Well yesterday I was waiting for the elevator to come. About a minute passes by (but I swear it feels like 5) and I start to pace back and forth. In my mind, the pacing will make the elevator come more quickly. Another minute goes by (which is like 10 for me) and I’m really getting angry. I’m walking around in circles because the pacing just wasn’t cutting it. Finally another minute goes by and I’m about ready to take the stairs. Walking down 11 flights will of course be faster than this thing!!! As I make my way to the door, I look down and I see that I DID NOT PRESS THE BUTTON!!! I am an idiot. Of course as soon as I hit the down button the elevator is there within seconds. I really need to get my head together. I am officially losing it.

Monday, August 4, 2008

Noise in the morning

You know what really puts a damper on the weekend?? Having people come to your house at 7:30 in the morning on Saturday to demolish your bathroom. Yep. We are getting one of our bathrooms totally redone and their first visit was on Saturday at 7:30 in the morning!!! Needless to say I was not a happy camper.
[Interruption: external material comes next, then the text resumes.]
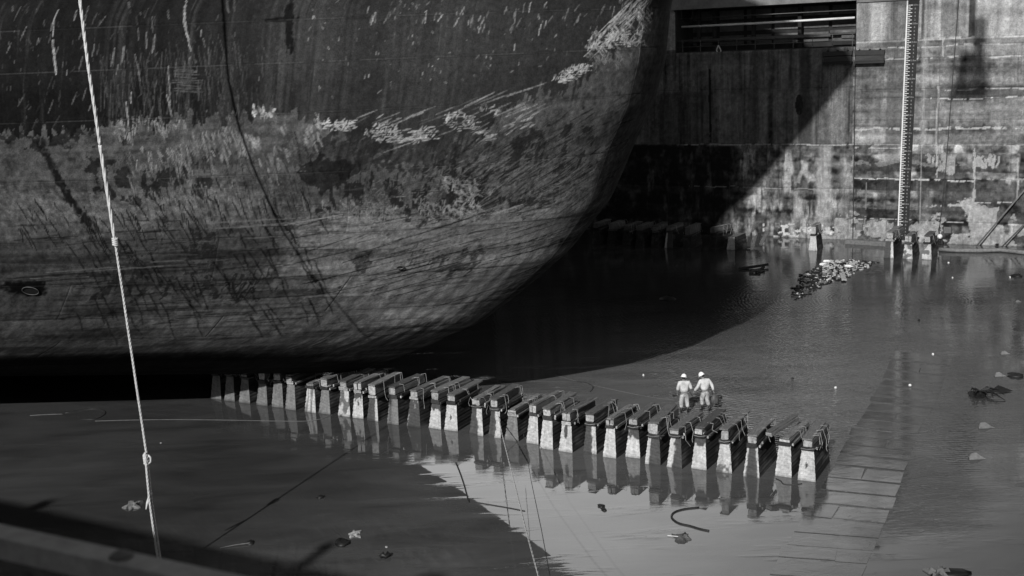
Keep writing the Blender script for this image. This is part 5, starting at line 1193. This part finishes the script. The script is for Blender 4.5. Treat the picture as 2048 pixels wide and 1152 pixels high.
# local frame: +y is the way the person faces
g1 = gp(1369, 826); g2_ = gp(1411, 822)
pz = dict(hip=(0, 0, .93), chest=(0, .02, 1.30), neck=(0, .03, 1.49), head=(.0, .06, 1.60), turn=-.55, nod=.35, sleeve=.18, grip=True,
    armL=((-.22, .01, 1.41), (-.30, -.03, 1.12), (-.29, .10, .89)), armR=((.22, .01, 1.41), (.31, -.02, 1.13), (.30, .14, .92)),
    legL=((-.10, 0, .88), (-.13, .06, .48), (-.14, -.02, .09), (-.15, .14, .04)), legR=((.10, 0, .88), (.13, .03, .48), (.15, -.06, .10), (.17, .10, .04)))
w1 = person((g1[0], g1[1], 0), .10, pz, 'worker with white hard hat and rolled sleeves seen from behind, left of two')
pz = dict(hip=(0, 0, .93), chest=(.0, .08, 1.29), neck=(0, .14, 1.47), head=(-.02, .21, 1.57), turn=.5, nod=.55, sleeve=.92, grip=True,
    armL=((-.21, .08, 1.40), (-.33, .12, 1.13), (-.42, .26, .93)), armR=((.21, .04, 1.40), (.33, -.06, 1.15), (.36, -.10, .90)),
    legL=((-.10, 0, .88), (-.09, .16, .50), (-.08, .12, .10), (-.10, .28, .04)), legR=((.10, 0, .88), (.11, .02, .48), (.10, -.20, .12), (.12, -.06, .05)))
w2 = person((g2_[0], g2_[1], 0), .45, pz, 'worker in long sleeved pale overalls leaning left with a bag, right of two')
# tool in the left worker's hand
t = empty('hand_tool', (g1[0], g1[1], 0), .10, 'short dark tool held in the left hand of the left worker', 'tool')
mb = MB(); mb.tube([(-.44, .13, .80), (-.29, .12, .81), (-.20, .12, .82)], [.03, .022, .018], 6); mb.build('handle', M_dark, t)
mb = MB(); mb.box(-.50, -.42, .09, .17, .765, .835, jit=.004); mb.build('tool_head', M_dark, t)
t = empty('hand_tool', (g1[0], g1[1], 0), .10, 'thin dark rod held in the right hand of the left worker', 'tool')
mb = MB(); mb.tube([(.28, .10, .90), (.36, .2, .78), (.47, .3, .66)], [.014, .014, .02], 6); mb.build('rod', M_dark, t)
mb = MB(); mb.tube([(.27, .09, .91), (.30, .13, .87)], .022, 6); mb.build('grip', M_rubber, t)
# bag
t = empty('carrier_bag', (g2_[0], g2_[1], 0), .45, 'bulky dark translucent bag hanging from the right hand of the right worker', 'bag')
mb = MB(); v = []; n = 12
for z_, r_ in ((.30, .12), (.32, .19), (.42, .21), (.58, .20), (.68, .15), (.74, .06)):
    for k in range(n):
        a = 2*math.pi*k/n; q_ = r_*(1+.1*math.sin(a*3+z_*20)); v.append((.42+q_*math.cos(a), -.14+q_*.62*math.sin(a), z_))
f = [(i*n+k, i*n+(k+1) % n, (i+1)*n+(k+1) % n, (i+1)*n+k) for i in range(5) for k in range(n)]+[tuple(range(n-1, -1, -1)), tuple(5*n+k for k in range(n))]
mb.add(v, f); mb.build('sack', M_bag, t, True)
mb = MB(); mb.tube([(.36, -.12, .72), (.34, -.12, .80), (.37, -.12, .84), (.42, -.13, .80), (.44, -.14, .72)], .015, 5); mb.build('handle', M_bag, t)

# ================================================================== NEAR QUAY, RAIL AND SHED
p0 = ground(0, 1062, H-1.15); p1 = ground(450, 1160, H-1.15); dr = (p1-p0)/np.linalg.norm(p1-p0)
nr = np.array([dr[1], -dr[0], 0]); rl = empty('quay_handrail', tuple(p0), 0, 'blurred grey steel handrail crossing the lower left corner close to the camera', 'handrail')
M_ = Matrix(((dr[0], -dr[1], 0, 0), (dr[1], dr[0], 0, 0), (0, 0, 1, 0), (0, 0, 0, 1)))
mb = MB(); mb.box(-6, 9, -.035, .035, -.05, .0, M_); mb.box(-6, 9, -.045, -.035, -.05, .006, M_); mb.build('top_bar', M_rail, rl)
mb = MB(); mb.lump(tuple(M_ @ Vector((.42, 0, .004))), .03, .03, .012, 4, 8, 4, .1); mb.build('weld_spot', M_stone, rl, True)
for k in (-4, -2, 2.6, 4.6, 6.6):
    mb = MB(); mb.tube([M_ @ Vector((k, 0, -.05)), M_ @ Vector((k, 0, -1.0))], .025, 6); mb.build('post', M_rail, rl)
mb = MB(); mb.box(-6, 9, -.02, .02, -.5, -.46, M_); mb.build('mid_bar', M_rail, rl)
Q0 = np.array([p0[0], p0[1]])
def nb(w, n_, z): return (float(w), float(n_), float(z))
# near quay: in dock frame (r along, n toward camera side), edge just under the rail
camn = float((np.array([0., 0.])-O2)@N2); railn = float((Q0-O2)@N2); edge = railn+.05
ZQ = H-2.15
def dk(t_, n_, z_): p = O2+R2*t_+N2*n_; return (float(p[0]), float(p[1]), z_)
mb = MB(); c8 = [dk(-120, edge, -1), dk(90, edge, -1), dk(90, edge+60, -1), dk(-120, edge+60, -1), dk(-120, edge, ZQ), dk(90, edge, ZQ), dk(90, edge+60, ZQ), dk(-120, edge+60, ZQ)]
mb.add(c8, [(0, 3, 2, 1), (4, 5, 6, 7), (0, 1, 5, 4), (1, 2, 6, 5), (2, 3, 7, 6), (3, 0, 4, 7)]); o = mb.build('near_quay', M_conc); tag(o, kind='structure')
# shed behind the camera: its roof edge throws the shade band over the near floor
bL = (ground(0, 1000)[:2]-O2)@N2; HS = 20.6; sn = bL-HS*(D2@N2)
shed = empty('quay_shed', dk(-10, sn, ZQ), RZ, 'long low concrete shed standing on the near quay behind the viewpoint', 'shed')
mb = MB(); mb.box(-80, 45, -14, -.5, .004, HS-ZQ-.3); mb.build('shed_walls', M_conc, shed)
mb = MB(); mb.box(-81, 46, -14.5, 0, HS-ZQ-.297, HS-ZQ); mb.build('roof_slab', M_conc, shed)
for k in range(12):
    mb = MB(); mb.box(-70+k*9, -68.2+k*9, -.5+.003, -.46, 1, 2.4); mb.build('window', M_dark, shed)
for (x, y, hh, ww) in ((668, 1082, 1.4, .45), (101, 1001, .8, .5), (885, 1140, .9, .8)):
    g_ = ground(x, y)[:2]; hz = HS+hh; q_ = g_-D2*hz; tt_ = float((q_-O2)@R2); n_ = float((q_-O2)@N2)
    dn = max(0, (sn+.5)-n_); 
    rv = empty('roof_vent', dk(tt_, max(n_, sn+.4), HS), RZ, 'squat metal vent on the shed roof casting the %s soft shadow' % {668: 'middle', 101: 'left', 885: 'right'}[x], 'vent', 'vents on the shed roof')
    mb = MB(); mb.tube([(0, 0, 0), (0, 0, hh*.8)], ww/2, 10); mb.build('duct', M_steelgrey, rv); mb = MB(); mb.tube([(0, 0, hh*.8+.01), (0, 0, hh)], [ww*.7, ww*.3], 10); mb.build('cap', M_steelgrey, rv)
# unseen crane added on the far quay; its load throws the soft wall shadow
NH = 5.0
def caster(x, y):
    w_, z_ = wallpt(x, y); P_ = W2+R2*w_; k_ = ((P_-O2)@N2-NH)/(D2@N2); q_ = P_-D2*k_; return float((q_-O2)@R2), z_+k_
ca = caster(1959, 62); ct, cz = ca
crane = empty('shadow_crane', dk(ct, -78, ZQ), RZ, 'unseen tall crane added on the far quay so its hook load shades the far wall', 'crane')
yl = -78-NH                                   # the load hangs this far out over the dock
def cz_(y): return caster(1959, y)[1]-ZQ
mb = MB(); mb.box(-.5, .5, yl-.5, yl+.5, cz_(88), cz_(40)); mb.build('hook_block', M_steelgrey, crane)
mb = MB(); mb.box(-.22, .3, yl-.3, yl+.3, cz_(112), cz_(88)-.002); mb.build('shackle', M_steelgrey, crane)
mb = MB(); mb.box(-1.75, .75, yl-.8, yl+.8, cz_(185), cz_(112)-.004, None, 0, (.62, .8)); mb.build('load_basket', M_steelgrey, crane)
mb = MB(); mb.tube([(0, yl, cz_(40)+.01), (0, yl, 75)], .09, 6); mb.build('hoist_rope', M_steelgrey, crane)
mb = MB(); mb.box(-.7, .7, yl-2, 6, 75, 76.4); mb.build('boom', M_steelgrey, crane)
for sx_ in (-1, 1):
    for sy_ in (-1, 1):
        mb = MB(); mb.tube([(sx_*3.2, sy_*3.2, WALL_TOP-.2-ZQ+.01), (sx_*.8, sy_*.8, 75)], .2, 6); mb.build('leg', M_steelgrey, crane)
u1, u2 = caster(1740, 10), caster(2080, 41); um = caster(1930, 33)
mb = MB(); mb.tube([(u1[0]-ct, yl+.9, u1[1]-ZQ), (um[0]-ct, yl+.9, um[1]-ZQ), (u2[0]-ct, yl+.9, u2[1]-ZQ)], .09, 6); mb.build('tag_line', M_steelgrey, crane)
# side ends of the dock far out of frame
mb = MB(); a = dk(88, -90, 0); 
mb.add([dk(88, edge, -1), dk(88, -48, -1), dk(100, -48, -1), dk(100, edge, -1), dk(88, edge, 14), dk(88, -48, 14), dk(100, -48, 14), dk(100, edge, 14)], [(0, 3, 2, 1), (4, 5, 6, 7), (0, 1, 5, 4), (1, 2, 6, 5), (2, 3, 7, 6), (3, 0, 4, 7)])
o = mb.build('dock_end_wall', M_conc); tag(o, 'concrete wall closing the dock far off to the right', 'wall')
But I decided to make the best of it and get a good start at the beach. Only to realize that it was very cloudy and was going to rain that way. Hrmp. I was very upset. So I settled for a movie instead. I saw Brideshead Revisited and it was really good. The cinematography was amazing. I would suggest seeing the movie just strictly for that. Nothing else really happend. It was defiantly a laid back weekend. Which was nice, and I got to sleep in really late on Sunday to make up for the fact that I got very little the day before.

Also my house only has one bathroom for the rest of the week which should be interesting. Both my mom and my brother are bathroom hogs. But the good thing is the new bathroom will be really nice and twice the size it used to be!